> WHAT IS REQUIRED:
Read the material below. Count the lines containing "parts" and give that count alone.

---

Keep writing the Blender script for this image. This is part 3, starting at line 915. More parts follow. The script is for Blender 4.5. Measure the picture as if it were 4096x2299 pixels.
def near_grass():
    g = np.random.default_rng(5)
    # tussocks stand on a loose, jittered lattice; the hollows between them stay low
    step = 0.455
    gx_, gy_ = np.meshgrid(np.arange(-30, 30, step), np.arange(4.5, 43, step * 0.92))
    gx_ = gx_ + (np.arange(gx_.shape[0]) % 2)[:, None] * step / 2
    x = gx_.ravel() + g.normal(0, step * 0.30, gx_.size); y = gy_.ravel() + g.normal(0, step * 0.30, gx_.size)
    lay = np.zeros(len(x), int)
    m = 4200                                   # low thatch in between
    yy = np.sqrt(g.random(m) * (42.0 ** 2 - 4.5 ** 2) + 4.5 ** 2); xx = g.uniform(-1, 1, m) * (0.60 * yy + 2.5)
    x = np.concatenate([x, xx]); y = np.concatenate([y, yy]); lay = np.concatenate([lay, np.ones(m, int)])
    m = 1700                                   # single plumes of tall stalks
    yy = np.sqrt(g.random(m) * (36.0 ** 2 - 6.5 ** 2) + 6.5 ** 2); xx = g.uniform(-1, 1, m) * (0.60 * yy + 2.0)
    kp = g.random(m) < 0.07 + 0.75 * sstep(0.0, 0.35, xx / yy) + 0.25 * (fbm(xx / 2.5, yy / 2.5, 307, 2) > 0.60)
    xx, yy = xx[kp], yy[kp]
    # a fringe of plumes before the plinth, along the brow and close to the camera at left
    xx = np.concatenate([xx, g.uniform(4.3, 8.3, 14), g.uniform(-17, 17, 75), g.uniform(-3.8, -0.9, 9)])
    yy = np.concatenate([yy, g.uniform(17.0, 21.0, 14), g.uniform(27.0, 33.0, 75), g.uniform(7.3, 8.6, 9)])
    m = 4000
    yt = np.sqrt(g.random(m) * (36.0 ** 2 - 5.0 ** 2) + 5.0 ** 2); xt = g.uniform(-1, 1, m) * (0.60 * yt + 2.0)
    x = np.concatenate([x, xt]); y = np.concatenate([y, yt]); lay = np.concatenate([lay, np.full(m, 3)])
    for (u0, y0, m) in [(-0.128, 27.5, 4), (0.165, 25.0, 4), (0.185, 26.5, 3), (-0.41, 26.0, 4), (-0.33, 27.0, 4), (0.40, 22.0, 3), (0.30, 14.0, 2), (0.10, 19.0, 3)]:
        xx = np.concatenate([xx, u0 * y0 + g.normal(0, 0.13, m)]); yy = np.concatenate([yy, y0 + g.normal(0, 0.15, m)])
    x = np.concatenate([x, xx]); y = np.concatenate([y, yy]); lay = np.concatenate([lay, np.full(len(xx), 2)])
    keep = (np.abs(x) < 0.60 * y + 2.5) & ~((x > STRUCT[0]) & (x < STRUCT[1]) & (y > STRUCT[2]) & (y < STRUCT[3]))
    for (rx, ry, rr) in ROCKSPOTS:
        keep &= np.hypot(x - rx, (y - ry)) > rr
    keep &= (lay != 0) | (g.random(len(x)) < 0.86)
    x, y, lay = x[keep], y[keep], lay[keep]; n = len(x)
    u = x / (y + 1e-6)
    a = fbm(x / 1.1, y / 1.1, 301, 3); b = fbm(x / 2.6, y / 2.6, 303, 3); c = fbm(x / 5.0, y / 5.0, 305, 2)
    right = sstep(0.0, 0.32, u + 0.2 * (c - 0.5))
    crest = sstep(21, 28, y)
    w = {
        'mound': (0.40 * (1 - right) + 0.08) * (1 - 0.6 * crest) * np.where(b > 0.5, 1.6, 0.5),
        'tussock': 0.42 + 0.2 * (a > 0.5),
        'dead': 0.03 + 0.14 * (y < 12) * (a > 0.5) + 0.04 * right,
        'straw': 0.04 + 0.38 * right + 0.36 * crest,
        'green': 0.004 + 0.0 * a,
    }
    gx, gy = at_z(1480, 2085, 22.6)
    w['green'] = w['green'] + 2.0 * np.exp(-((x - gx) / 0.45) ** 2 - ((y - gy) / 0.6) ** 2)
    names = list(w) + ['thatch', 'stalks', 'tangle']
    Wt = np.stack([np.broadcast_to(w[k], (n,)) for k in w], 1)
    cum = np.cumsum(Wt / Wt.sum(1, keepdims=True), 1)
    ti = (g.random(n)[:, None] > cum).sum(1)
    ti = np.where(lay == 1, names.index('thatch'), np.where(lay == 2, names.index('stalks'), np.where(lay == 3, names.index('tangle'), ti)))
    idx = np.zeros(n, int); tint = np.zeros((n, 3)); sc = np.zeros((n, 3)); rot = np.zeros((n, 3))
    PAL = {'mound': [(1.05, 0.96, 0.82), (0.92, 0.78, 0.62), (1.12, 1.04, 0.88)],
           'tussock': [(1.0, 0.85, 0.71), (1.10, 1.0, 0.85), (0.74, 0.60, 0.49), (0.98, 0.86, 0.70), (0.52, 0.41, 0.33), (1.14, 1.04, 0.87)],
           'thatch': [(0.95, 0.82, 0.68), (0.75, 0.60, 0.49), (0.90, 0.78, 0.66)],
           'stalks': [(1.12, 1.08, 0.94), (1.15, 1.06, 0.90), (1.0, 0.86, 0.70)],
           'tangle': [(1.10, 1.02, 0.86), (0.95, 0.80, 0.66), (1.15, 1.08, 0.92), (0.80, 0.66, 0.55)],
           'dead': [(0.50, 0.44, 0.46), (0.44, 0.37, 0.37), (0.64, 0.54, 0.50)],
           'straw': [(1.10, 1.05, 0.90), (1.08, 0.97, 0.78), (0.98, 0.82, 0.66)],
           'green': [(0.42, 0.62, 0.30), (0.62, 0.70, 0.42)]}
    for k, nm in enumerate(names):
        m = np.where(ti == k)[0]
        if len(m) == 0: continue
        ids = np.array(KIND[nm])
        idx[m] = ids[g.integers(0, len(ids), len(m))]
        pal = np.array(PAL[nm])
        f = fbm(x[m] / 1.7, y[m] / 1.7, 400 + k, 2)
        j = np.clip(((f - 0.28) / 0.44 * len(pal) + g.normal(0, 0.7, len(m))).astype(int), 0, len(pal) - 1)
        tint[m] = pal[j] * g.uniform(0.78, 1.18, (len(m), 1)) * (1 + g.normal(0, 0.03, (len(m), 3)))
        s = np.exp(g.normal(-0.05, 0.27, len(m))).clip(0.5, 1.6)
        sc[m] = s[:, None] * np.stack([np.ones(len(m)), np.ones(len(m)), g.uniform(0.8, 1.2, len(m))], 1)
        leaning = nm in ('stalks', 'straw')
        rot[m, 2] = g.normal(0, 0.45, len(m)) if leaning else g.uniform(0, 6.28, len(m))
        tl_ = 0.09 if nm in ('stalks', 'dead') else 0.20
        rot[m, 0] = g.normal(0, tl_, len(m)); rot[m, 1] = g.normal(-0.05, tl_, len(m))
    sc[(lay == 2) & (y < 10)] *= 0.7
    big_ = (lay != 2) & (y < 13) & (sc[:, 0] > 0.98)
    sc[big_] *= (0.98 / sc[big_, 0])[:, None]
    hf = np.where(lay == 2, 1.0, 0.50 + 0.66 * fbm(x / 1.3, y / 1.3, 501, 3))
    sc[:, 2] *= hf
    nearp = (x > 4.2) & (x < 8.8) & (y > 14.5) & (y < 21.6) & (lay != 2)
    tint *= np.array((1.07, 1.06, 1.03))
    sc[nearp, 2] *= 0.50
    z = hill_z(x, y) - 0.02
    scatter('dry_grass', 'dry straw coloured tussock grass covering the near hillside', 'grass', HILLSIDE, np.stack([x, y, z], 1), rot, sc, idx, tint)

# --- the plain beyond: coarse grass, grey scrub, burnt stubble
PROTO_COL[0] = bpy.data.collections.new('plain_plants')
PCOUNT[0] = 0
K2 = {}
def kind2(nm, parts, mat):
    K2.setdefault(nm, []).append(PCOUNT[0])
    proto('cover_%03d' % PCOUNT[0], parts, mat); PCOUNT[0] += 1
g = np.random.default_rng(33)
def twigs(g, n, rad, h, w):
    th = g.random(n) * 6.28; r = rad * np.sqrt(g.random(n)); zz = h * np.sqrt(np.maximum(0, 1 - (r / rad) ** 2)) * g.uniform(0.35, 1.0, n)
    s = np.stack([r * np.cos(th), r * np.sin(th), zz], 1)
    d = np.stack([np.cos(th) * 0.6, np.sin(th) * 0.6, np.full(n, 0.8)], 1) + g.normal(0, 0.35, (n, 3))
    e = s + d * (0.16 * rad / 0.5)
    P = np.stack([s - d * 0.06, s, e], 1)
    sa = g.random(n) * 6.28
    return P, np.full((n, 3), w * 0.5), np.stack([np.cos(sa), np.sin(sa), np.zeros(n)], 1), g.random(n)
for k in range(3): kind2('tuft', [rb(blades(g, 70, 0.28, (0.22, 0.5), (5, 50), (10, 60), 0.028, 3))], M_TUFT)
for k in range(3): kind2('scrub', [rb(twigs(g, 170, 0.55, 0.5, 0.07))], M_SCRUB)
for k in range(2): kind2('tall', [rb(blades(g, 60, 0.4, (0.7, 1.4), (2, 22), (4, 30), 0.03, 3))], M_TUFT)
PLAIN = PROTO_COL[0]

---

> RESPONSE TO THIS TASK:
3